Following the U.S. government's long-delayed decision on designating the Muslim Brotherhood and its affiliated networks as terrorist organizations, the Lebanese branch is now a Foreign Terrorist Organization, while the Egyptian and Jordanian branches are Specially Designated Global Terrorists, and the relevant sanctions have been implemented. Just recently, the Sudanese Muslim Brotherhood was also added as a Special Designated Global Terrorist, with the "intent to designate" it as a Foreign Terrorist Organization.
Yet in two of these three countries, the Muslim Brotherhood is in any case banned – in Egypt since 2013 and in Jordan since April 2025 – as it is across the Arab and Muslim world: the UAE, Saudi Arabia, Bahrain, Syria, and, to some extent, Libya.
The U.S. move also appears to have prompted recent action across the West: In January 2026, Argentina declared the Lebanese, Egyptian, and Jordanian chapters terrorist. This month, the Dutch parliament approved a motion to ban the organization, and is now exploring how it can ban terrorist organizations more quickly. An Irish MP criticized the fact that the Brotherhood is not "the subject of a suppression order" in the Republic of Ireland. She added that "this is in stark contrast to the action taken by the U.S. Department of State" and called the Muslim Brotherhood "a lethal organization determined to cast the net of its poisonous ideological extremism as far as possible into the heart of Western democracies." Prior to the U.S. move, Austria had banned the Brotherhood under 2021 anti-terrorism legislation; besides that, one city in Germany banned a single Brotherhood-affiliated organization in 2024 and France closed some mosques that support its ideology.
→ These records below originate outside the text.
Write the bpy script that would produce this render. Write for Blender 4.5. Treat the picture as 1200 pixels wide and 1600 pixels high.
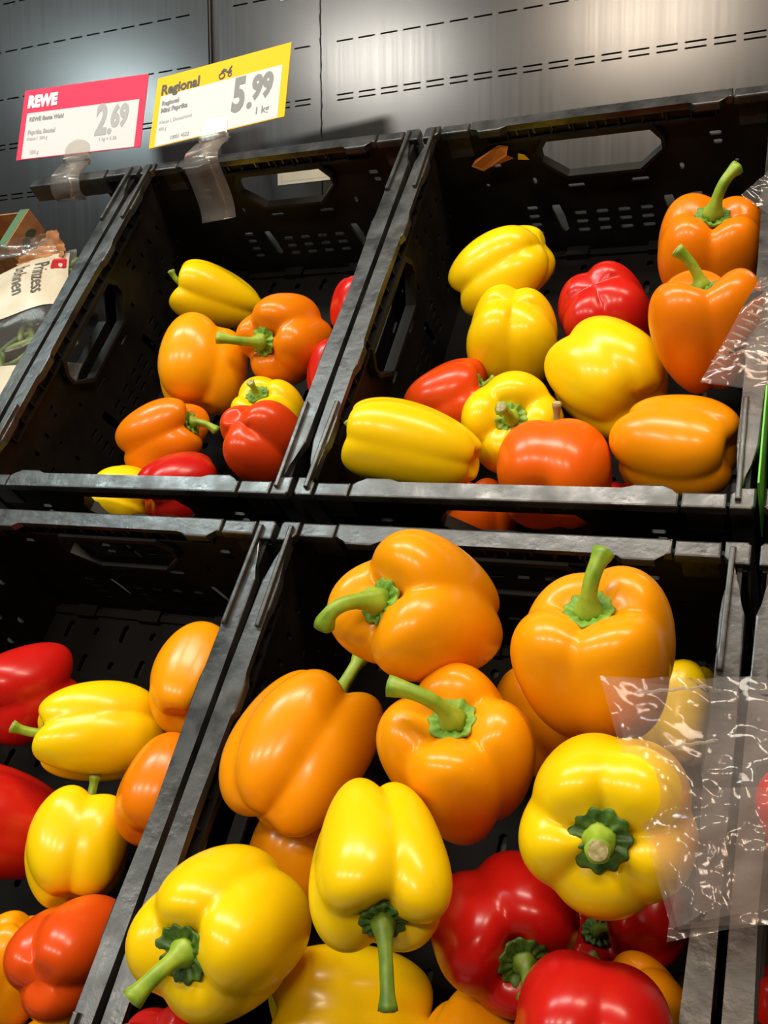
import bpy, bmesh, math, random
import numpy as np
from mathutils import Vector, Matrix, noise
from mathutils.geometry import delaunay_2d_cdt

for o in list(bpy.data.objects):
    bpy.data.objects.remove(o)
scene = bpy.context.scene
COL = scene.collection

# ------------------------------------------------------------------ frame
# The crates stand on a slope. Rack coordinates in mm: u to the right, v up the
# slope, n square to the crate rims (rims at n = 0).
TILT = math.radians(45)
Z0 = 1.25
CT, ST = math.cos(TILT), math.sin(TILT)
def W(u, v, n):
    return Vector((u/1000, (v*CT - n*ST)/1000, (v*ST + n*CT)/1000 + Z0))
def D(u, v, n):
    return Vector((u, v*CT - n*ST, v*ST + n*CT))
def frame(u, v, n):
    """matrix that takes rack millimetres to the world, origin at (u, v, n)"""
    m = Matrix((D(1, 0, 0), D(0, 1, 0), D(0, 0, 1))).transposed().to_4x4()
    m.translation = W(u, v, n)
    return m

# ------------------------------------------------------------------ camera
cam_d = bpy.data.cameras.new('camera')
cam = bpy.data.objects.new('camera', cam_d)
COL.objects.link(cam)
cam_d.sensor_fit = 'VERTICAL'
cam_d.sensor_height = 36.0
cam_d.lens = 1569.91/1600*36.0
cam_d.clip_start = 0.02
_r = D(0.91136, 0.25472, -0.32332)
_u = -D(0.03552, -0.83125, -0.55476)
_b = -D(-0.41007, 0.49410, -0.76662)
_m = Matrix((_r, _u, _b)).transposed().to_4x4()
_m.translation = W(455.5, -443.6, 666.2)
cam.matrix_world = _m
scene.camera = cam

# ------------------------------------------------------------------ light
world = bpy.data.worlds.new('world')
scene.world = world
world.use_nodes = True
world.node_tree.nodes['Background'].inputs[0].default_value = (0.75, 0.72, 0.68, 1)
world.node_tree.nodes['Background'].inputs[1].default_value = 0.025

def ceiling_lamp(name, loc, sx, sy, power, col, aim):
    d = bpy.data.lights.new(name, 'AREA')
    d.shape = 'RECTANGLE'
    d.size, d.size_y = sx, sy
    d.energy = power
    d.color = col
    o = bpy.data.objects.new(name, d)
    COL.objects.link(o)
    o.location = loc
    o.rotation_euler = (Vector(aim) - Vector(loc)).to_track_quat('-Z', 'Y').to_euler()
WARM, NEUT, COOL = (1, .80, .60), (1, .92, .80), (.84, 1.0, .98)
# the row of lamps over the aisle
for _x, _c, _p in ((-2.9, COOL, 24), (-1.5, NEUT, 26), (-0.3, WARM, 26), (0.85, WARM, 24)):
    ceiling_lamp('aisle_lamp', (_x, -2.3, 3.16), 0.55, 0.2, _p, _c, (_x, -1.2, 1.2))
# the row of lamps over the rack
for _x, _c, _p in ((-1.3, COOL, 20), (-0.2, NEUT, 20), (0.9, WARM, 20)):
    ceiling_lamp('rack_lamp', (_x, -0.25, 3.0), 0.9, 0.22, _p, _c, (_x, 0.0, 1.2))

scene.view_settings.view_transform = 'Standard'
scene.view_settings.look = 'None'
scene.view_settings.gamma = 1
scene.view_settings.use_curve_mapping = False
scene.view_settings.exposure = -0.1

# ------------------------------------------------------------------ helpers
def link(o, parent=None, label=None, cat=None, group=None, kind=None):
    COL.objects.link(o)
    if parent is not None:
        o.parent = parent
    if label: o['label'] = label
    if cat: o['category'] = cat
    if group: o['group'] = group
    if kind: o['kind'] = kind
    return o

def obj(name, me, mat=None, parent=None, **k):
    if mat is not None and not me.materials:
        me.materials.append(mat)
    return link(bpy.data.objects.new(name, me), parent, **k)

def empty(name, mat4=None, **k):
    o = bpy.data.objects.new(name, None)
    o.empty_display_size = 0.03
    link(o, **k)
    if mat4 is not None:
        o.matrix_world = mat4
    return o

def mesh(verts, faces, name='m', smooth=False):
    """verts in mm"""
    me = bpy.data.meshes.new(name)
    me.from_pydata([(x/1000, y/1000, z/1000) for x, y, z in verts], [], faces)
    me.update()
    if smooth:
        for p in me.polygons: p.use_smooth = True
    return me

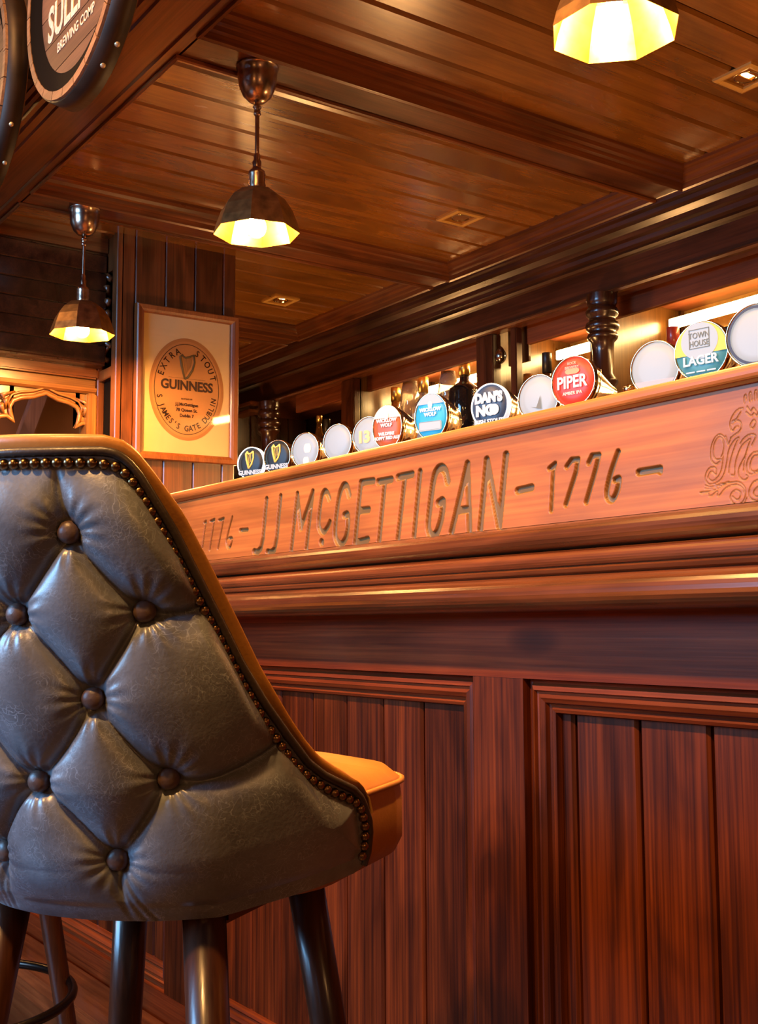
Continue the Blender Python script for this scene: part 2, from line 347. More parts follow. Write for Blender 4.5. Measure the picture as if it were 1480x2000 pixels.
# framed and carved side of the partition, facing the room
MB().box(PX-.215, PX-.17, 1.585, 1.612, 0, 2.41, .003).ob('stile', W['wall_z'], wp)
MB().box(PX-.045, PX, 1.585, 1.612, 0, 2.41, .003).ob('stile', W['wall_z'], wp)
for z0, z1 in ((2.26, 2.41), (1.86, 1.90)):
    MB().box(PX-.17, PX-.045, 1.588, 1.612, z0, z1, .003).ob('rail', W['wall_z'], wp)
c = MB()
for k in range(7):
    t = k/6; c.tube([(PX-.105+.03*math.sin(7*t), 1.600, 1.93+.30*t), (PX-.105-.028*math.cos(5*t), 1.585, 1.955+.30*t), (PX-.08-.05*t, 1.598, 1.985+.28*t)], [.012, .016, .004], 7)
c.ob('carving', W['wall_z'], wp)
# dark boarded wall beyond the partition, seen past the picture
wd = struct('wall_end', MB().box(-5.72, -5.70, 2.0, 3.5, 0, 2.41).mesh('wall_end'), G['dark'])
for k in range(12):
    y = 2.0+k*.124; MB().extr([(-5.70, y+.002), (-5.688, y+.002), (-5.684, y+.006), (-5.684, y+.118), (-5.688, y+.122), (-5.70, y+.122)], 0, 2.41, 'Z').ob('board', W['dark_z'], wd)
# wall and stair string seen through the gothic screen
struct('wall_stair', MB().box(-4.95, -4.90, .3, 2.25, 0, 2.41).mesh('wall_stair'), G['brown_wall'])
tr = struct('trim_1', MB().extr([(1.376, 1.3), (1.434, 1.3), (1.798, 2.38), (1.740, 2.38)], -4.86, -4.80, 'X').mesh('stair_string'), wood('dusty_stair_wood', (.17, .075, .05), (.25, .12, .08), 'Z', .6, 0))

# ================================================================ bar front
bar = thing('bar_counter', 'dark red stained bar counter front with boarded panels and moulded ledge', 'bar counter')
X0, X1 = -3.84, 1.0
MB().box(X0, X1, 1.112, 1.60, .0, 1.05).ob('carcass', G['dark'], bar)
MB().box(X0, X1, 1.093, 1.66, 1.05, 1.075, .004).ob('worktop', W['ledge'], bar)
FY = 1.07; ZT, ZB = .879, .188
MB().box(X0, X1, FY, 1.11, ZT, 1.05).ob('top_rail', W['bar_x'], bar)
MB().box(X0, X1, FY, 1.11, .075, ZB).ob('bottom_rail', W['bar_x'], bar)
MB().extr([(1.07, 0), (1.045, 0), (1.045, .075), (1.052, .092), (1.06, .096), (1.07, .105)], X0, X1, 'X').ob('skirting', W['bar_x'], bar)
pl = [(1.05, .0), (.935, .0), (.93, .05), (.925, .10), (.932, .128), (.948, .142), (.97, .145), (1.05, .145)]
MB().extr(pl, X0, X1, 'X').ob('foot_step', W['ledge'], bar)
pan = [(-.292, .60), (-1.185, -.292-.0), ]
stiles = [(-3.84, -3.74), (-3.32, -3.215), (-2.31, -2.205), (-1.2904, -1.1852), (-.285, -.18), (.72, 1.0)]
for a, c_ in stiles: MB().box(a, c_, FY+.0006, 1.11, ZB, ZT).ob('stile', W['bar_z'], bar)
mprof = [(.0006, FY+.0005), (.0006, 1.083), (.006, 1.0845), (.009, 1.079), (.015, 1.0765), (.017, 1.081), (.020, 1.0815), (.025, 1.0785), (.031, 1.082), (.033, 1.088), (.036, 1.0895), (.040, 1.0865), (.044, 1.0885), (.046, 1.097), (.046, 1.103)]
for (a0, a1), (b0, b1) in zip(stiles[:-1], stiles[1:]):
    frame_parts('moulding', lambda a, b, d: (a, d, b), a1, b0, ZB, ZT, mprof, (W['bar_x'], W['bar_z']), bar)
    # tongue-and-groove boards
    e = {-1.2904: -1.4480, -1.1852: -1.1177}.get(a1, None)
    if abs(b0+1.2904) < 1e-6: xs = [b0-.0]+[-1.4480-.1082*k for k in range(0, 8)]
    elif abs(a1+1.1852) < 1e-6: xs = [a1]+[-1.1177+.111*k for k in range(0, 8)]
    else: xs = [a1+.03+.108*k for k in range(0, 9)]; xs = [a1]+xs
    xs = sorted(x for x in xs if a1 <= x <= b0); xs = [a1]+[x for x in xs if a1+.01 < x < b0-.01]+[b0]
    for x0, x1 in zip(xs[:-1], xs[1:]):
        g = .0022
        q = [(x0+g, 1.112), (x0+g, 1.103), (x0+g+.004, 1.099), (x1-g-.004, 1.099), (x1-g, 1.103), (x1-g, 1.112)]
        MB().extr(q, ZB, ZT, 'Z').ob('board', W['bar_z'], bar)
def arc(cy, cz, r, a0, a1, n=8, ry=None):
    return [(cy+(ry or r)*math.cos(math.radians(a0+(a1-a0)*i/n)), cz+r*math.sin(math.radians(a0+(a1-a0)*i/n))) for i in range(n+1)]
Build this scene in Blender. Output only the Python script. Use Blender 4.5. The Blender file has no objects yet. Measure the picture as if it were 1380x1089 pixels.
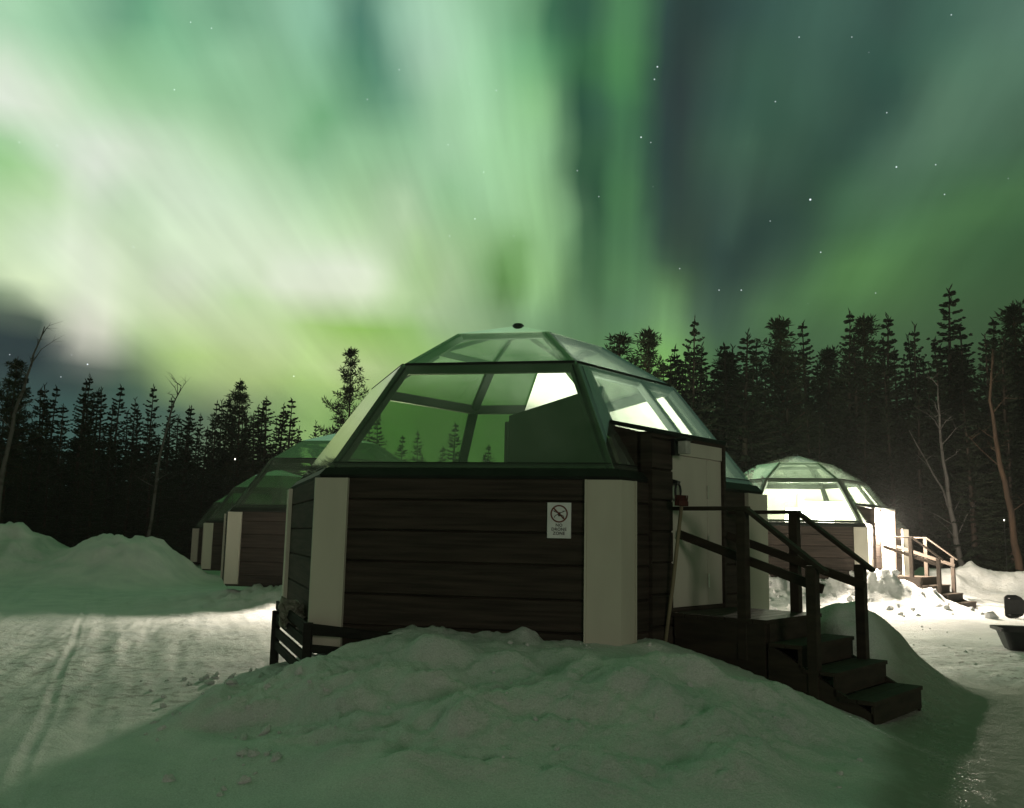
import bpy, math, random
import numpy as np
from mathutils import Vector, Matrix

SC = bpy.context.scene
COL = SC.collection
R = math.radians

# ------------------------------------------------------------------ camera
cam_d = bpy.data.cameras.new("camera")
cam_d.sensor_width = 36.0
cam_d.lens = 1222.0 / 1380.0 * 36.0
cam_d.clip_start = 0.05
cam_d.clip_end = 3000.0
cam = bpy.data.objects.new("camera", cam_d)
COL.objects.link(cam)
PITCH, ROLL, EYE = 0.144, 0.020, 1.55
fwd = Vector((0, math.cos(PITCH), math.sin(PITCH)))
up0 = Vector((0, -math.sin(PITCH), math.cos(PITCH)))
rt0 = Vector((1, 0, 0))
rt = rt0 * math.cos(ROLL) + up0 * math.sin(ROLL)
up = up0 * math.cos(ROLL) - rt0 * math.sin(ROLL)
M = Matrix((rt, up, -fwd)).transposed().to_4x4()
M.translation = Vector((0, 0, EYE))
cam.matrix_world = M
SC.camera = cam

# ------------------------------------------------------------------ exposure
SC.view_settings.view_transform = 'Standard'
SC.view_settings.look = 'None'
SC.view_settings.exposure = 0.0
SC.view_settings.gamma = 1.0
SC.cycles.use_denoising = True
SC.cycles.max_bounces = 8
SC.cycles.transparent_max_bounces = 24
SC.cycles.sample_clamp_indirect = 4.0
SC.cycles.caustics_reflective = False
SC.cycles.caustics_refractive = False

# ------------------------------------------------------------------ night sky with aurora (world)
# radiance of the aurora: one row per elevation (degrees), 61 azimuths from -32.4 to 32.4 degrees, thousandths in hex
SKY_EL = [3.5, 4.63, 5.77, 6.9, 8.04, 9.17, 10.31, 11.44, 12.58, 13.71, 14.85, 15.98, 17.12, 18.25, 19.38, 20.52, 21.65, 22.79, 23.92, 25.06, 26.19, 27.33, 28.46, 29.6, 30.73, 31.87, 33.0]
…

The Muslim Brotherhood threat was underlined in the 2026 Annual Threat Assessment of the U.S. intelligence community, released this month. It stated: "The spread of Islamist ideology – in some cases led by individuals and organizations associated with the Muslim Brotherhood who have provided financial and other forms of material support to terrorist groups such as HAMAS and Hizballah – poses a fundamental threat to freedom and foundational principles that underpin Western Civilization. Violent networks, including supporters of Al-Qaeda and ISIS, often use appeals to Islamist identities and ideology to fuel recruiting and financial support for terrorist groups and individuals around the world. At the extreme end are groups that endorse the violent imposition of Sharia in governance, directly undermining fundamental Western freedoms of speech and religion, with the ultimate aim of establishing an Islamist caliphate. There are growing examples of this in various European countries such as Austria, Germany, and the UK. The designation of Muslim Brotherhood chapters that fund and promote violence as Foreign Terrorist Organizations (FTOs) is a mechanism to secure Americans against this threat."